Many years ago, when I was writing freelance articles for several magazines, including the old Modern Motor, Modern Boating and others in the same stable, I used to hammer away on an old typewriter.
Writers block? I had it frequently. So I developed the habit of just typing anything about the subject in hand. I simply typed a single paragraph on an A5 sheet of copy paper. Then another . . . and another . . . and so on!
When all my ideas were exhausted I would stop, read the pages through, put them in the right order, fill in the gaps [it was easy at this stage], write an intro paragraph and any others necessary, add photos and captions, shove the whole lot in an envelope and send them off. Another deadline met!
Then I read that Olivetti had brought out a computerized gizmo called a word processor. I read how it was simple to rearrange words, or even whole paragraphs, on a small screen and then print everything out when it was finished to your satisfaction. I was enthralled. Couldn't get one though - they were, from memory, about $16,000 each.
At that stage, PCs had not been invented, but as far back as 1983, word processors were taking the office world by storm. I ended up getting a monster called a Jacquard J500. Would you believe it took two people to lift it, and four people struggled to move its 20 megabyte (yes, megabyte!) hard drive unit. Yet word processing was everything I anticipated. I thought all my Christmases had come at once
After that, personal computers appeared and started to re-invent the world. Since then I have been through the whole range, from 8086 processors to 286, 386, 486 and today’s Pentiums, with the software getting more and more sophisticated. It has been an exciting trip.

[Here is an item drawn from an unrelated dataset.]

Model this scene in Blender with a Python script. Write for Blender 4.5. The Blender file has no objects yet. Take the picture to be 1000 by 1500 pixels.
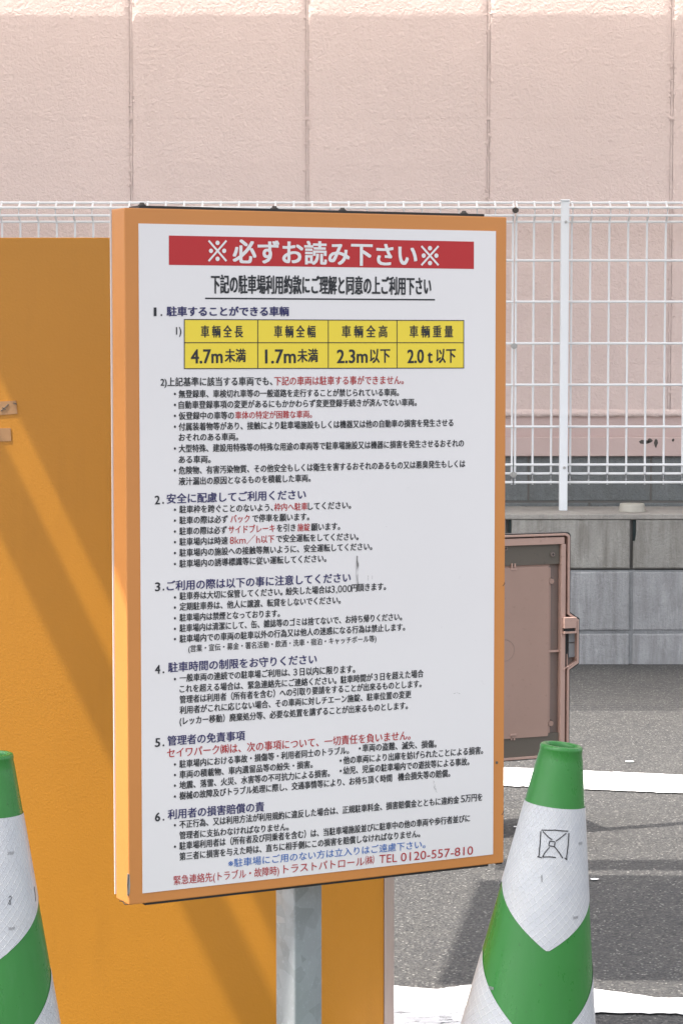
import bpy, bmesh, math, random
from mathutils import Vector, Matrix, noise
random.seed(7)
S = bpy.context.scene
COL = S.collection
R = math.radians

# ------------------------------------------------------------------ camera, sky, sun, exposure
F = 3600.0                                   # focal length in photo pixels (photo is 1000 x 1500)
PITCH = math.atan(264.0 / F)
CAMZ = 1.25
cd = bpy.data.cameras.new('camera'); cam = bpy.data.objects.new('camera', cd); COL.objects.link(cam)
cd.sensor_fit = 'VERTICAL'; cd.sensor_height = 36.0; cd.lens = 36.0 * F / 1500.0
cd.clip_start = 0.05; cd.clip_end = 3000
cam.location = (0, 0, CAMZ); cam.rotation_euler = (math.pi / 2 - PITCH, 0, 0)
S.camera = cam
SUN = Vector((-1.0, -0.35, 2.1)).normalized()    # towards the sun
w = bpy.data.worlds.new('World'); S.world = w; w.use_nodes = True
nt = w.node_tree; nt.nodes.clear()
sky = nt.nodes.new('ShaderNodeTexSky'); sky.sky_type = 'NISHITA'; sky.sun_disc = False
sky.sun_elevation = math.asin(SUN.z); sky.sun_rotation = math.atan2(SUN.x, SUN.y)
sky.air_density = 0.8; sky.dust_density = 4.0; sky.ozone_density = 0.6
bgd = nt.nodes.new('ShaderNodeBackground'); bgd.inputs[1].default_value = 0.15
wo = nt.nodes.new('ShaderNodeOutputWorld')
hs = nt.nodes.new('ShaderNodeHueSaturation'); hs.inputs['Saturation'].default_value = 0.28     # a thin white haze over the blue
nt.links.new(sky.outputs[0], hs.inputs['Color']); nt.links.new(hs.outputs[0], bgd.inputs[0]); nt.links.new(bgd.outputs[0], wo.inputs[0])
sl = bpy.data.lights.new('sun', 'SUN'); so = bpy.data.objects.new('sun', sl); COL.objects.link(so)
sl.energy = 2.6; sl.angle = R(0.53); sl.color = (1.0, 0.93, 0.84)
so.rotation_euler = SUN.to_track_quat('Z', 'Y').to_euler(); so.location = (-6, -3, 12)
S.view_settings.view_transform = 'Standard'; S.view_settings.look = 'None'
S.view_settings.exposure = 1.74; S.view_settings.gamma = 1.0

# ------------------------------------------------------------------ camera geometry helpers (pixels of the photo -> points on real planes)
def ray(px, py):
    c, s = math.cos(PITCH), math.sin(PITCH)
    a, b = (px - 500) / F, (750 - py) / F
    return Vector((a, c + b * s, -s + b * c))
def at_y(px, py, Y):
    d = ray(px, py); t = Y / d.y
    return Vector((d.x * t, Y, CAMZ + d.z * t))
def ground(px, py, z=0.0):
    d = ray(px, py); t = (z - CAMZ) / d.z
    return Vector((d.x * t, d.y * t, z))
class Plane:                                  # vertical plane through (x, y), turned by ang about z; uv() gives (along, height)
    def __init__(s, x, y, ang):
        s.o = Vector((x, y, 0)); s.u = Vector((math.cos(ang), math.sin(ang), 0)); s.n = Vector((math.sin(ang), -math.cos(ang), 0)); s.ang = ang
    def uv(s, px, py):
        d = ray(px, py); c = Vector((0, 0, CAMZ))
        t = (s.o - c).dot(s.n) / d.dot(s.n)
        p = c + d * t
        return (p - s.o).dot(s.u), p.z

# ------------------------------------------------------------------ mesh helpers
def link(o, parent=None):
    COL.objects.link(o)
    if parent: o.parent = parent
    return o
def mesh_obj(name, verts, faces, mat, parent=None, smooth=False):
    me = bpy.data.meshes.new(name); me.from_pydata([tuple(v) for v in verts], [], faces); me.update()
    if mat: me.materials.append(mat)
    if smooth: me.polygons.foreach_set('use_smooth', [True] * len(me.polygons))
    return link(bpy.data.objects.new(name, me), parent)
class MB:
    def __init__(s): s.bm = bmesh.new()
    def box(s, x0, x1, y0, y1, z0, z1, bev=0.0, seg=2):
        m = Matrix.Translation(((x0+x1)/2, (y0+y1)/2, (z0+z1)/2)) @ Matrix.Diagonal((abs(x1-x0), abs(y1-y0), abs(z1-z0), 1))
        r = bmesh.ops.create_cube(s.bm, size=1.0, matrix=m)
        if bev > 0:
            es = {e for v in r['verts'] for e in v.link_edges}
            bmesh.ops.bevel(s.bm, geom=list(es), offset=bev, segments=seg, profile=0.5, affect='EDGES')
        return s
    def cyl(s, p0, p1, r0, r1=None, n=16):
        p0, p1 = Vector(p0), Vector(p1); d = p1 - p0
        m = Matrix.Translation((p0 + p1) / 2) @ d.to_track_quat('Z', 'Y').to_matrix().to_4x4()
        bmesh.ops.create_cone(s.bm, cap_ends=True, segments=n, radius1=r0, radius2=r0 if r1 is None else r1, depth=d.length, matrix=m)
        return s
    def tube(s, pts, r, n=8):
        pts = [Vector(p) for p in pts]; rings = []
        for i, p in enumerate(pts):
            t = (pts[min(i+1, len(pts)-1)] - pts[max(i-1, 0)]).normalized()
            q = t.to_track_quat('Z', 'Y')
            rings.append([s.bm.verts.new(p + q @ Vector((math.cos(a)*r, math.sin(a)*r, 0))) for a in [2*math.pi*k/n for k in range(n)]])
        for a, b in zip(rings, rings[1:]):
            for k in range(n): s.bm.faces.new((a[k], a[(k+1) % n], b[(k+1) % n], b[k]))
        s.bm.faces.new(list(reversed(rings[0]))); s.bm.faces.new(rings[-1])
        return s
    def prism(s, pts, y0, y1):                # outline in x-z, extruded along y
        a = [s.bm.verts.new((x, y0, z)) for x, z in pts]; b = [s.bm.verts.new((x, y1, z)) for x, z in pts]
        n = len(pts)
        s.bm.faces.new(a); s.bm.faces.new(list(reversed(b)))
        for k in range(n): s.bm.faces.new((a[k], b[k], b[(k+1) % n], a[(k+1) % n]))
        return s
    def ring(s, outer, inner, y0, y1):        # hollow outline in x-z
        n = len(outer)
        V = [[s.bm.verts.new((p[0], y, p[1])) for p in L] for L in (outer, inner) for y in (y0, y1)]
        of, ob, inf, inb = V
        for k in range(n):
            j = (k+1) % n
            for q in ((of[k], of[j], inf[j], inf[k]), (ob[j], ob[k], inb[k], inb[j]), (of[j], of[k], ob[k], ob[j]), (inf[k], inf[j], inb[j], inb[k])):
                s.bm.faces.new(q)
        return s
    def build(s, name, mat, parent=None, smooth=False):
        bmesh.ops.recalc_face_normals(s.bm, faces=s.bm.faces)
        me = bpy.data.meshes.new(name); s.bm.to_mesh(me); s.bm.free()
        if mat: me.materials.append(mat)
        if smooth:
            me.polygons.foreach_set('use_smooth', [True]*len(me.polygons))
            me.set_sharp_from_angle(angle=R(35))
        return link(bpy.data.objects.new(name, me), parent)
def thing(name, label, cat, loc=(0, 0, 0), rz=0.0, group=None, kind=None):
    o = bpy.data.objects.new(name, None); COL.objects.link(o); o.empty_display_size = 0.1
    o.location = loc; o.rotation_euler = (0, 0, rz)
    o['label'] = label; o['category'] = cat
    if group: o['group'] = group
    if kind: o['kind'] = kind
    return o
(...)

Software like Word, Excel, Publisher, PowerPoint, better, lighter and faster computers and, of course, the internet are all a huge advantage in today's office environment. They are all excellent, necessary business aids, all capable of doing much more than we usually need, solving production problems that we often don't know exist until we see the answer to them.
Yet from a writer's viewpoint - and I stress, a writer's viewpoint, the latest word processors don't offer any more advantages than some of the originals. If all you want to do is write, you really only need an old 486 notebook and one of the original versions of Microsoft Word.
I guess my concept of word processing is pretty basic. It helps me beat the dreaded writer's block by putting anything down, in any order, then moving paragraphs around with ease and without paper. The latest version of Word does that admirably - but so did the first version, as did the software on my old, original chugger - the Jacquard J500 in 1983.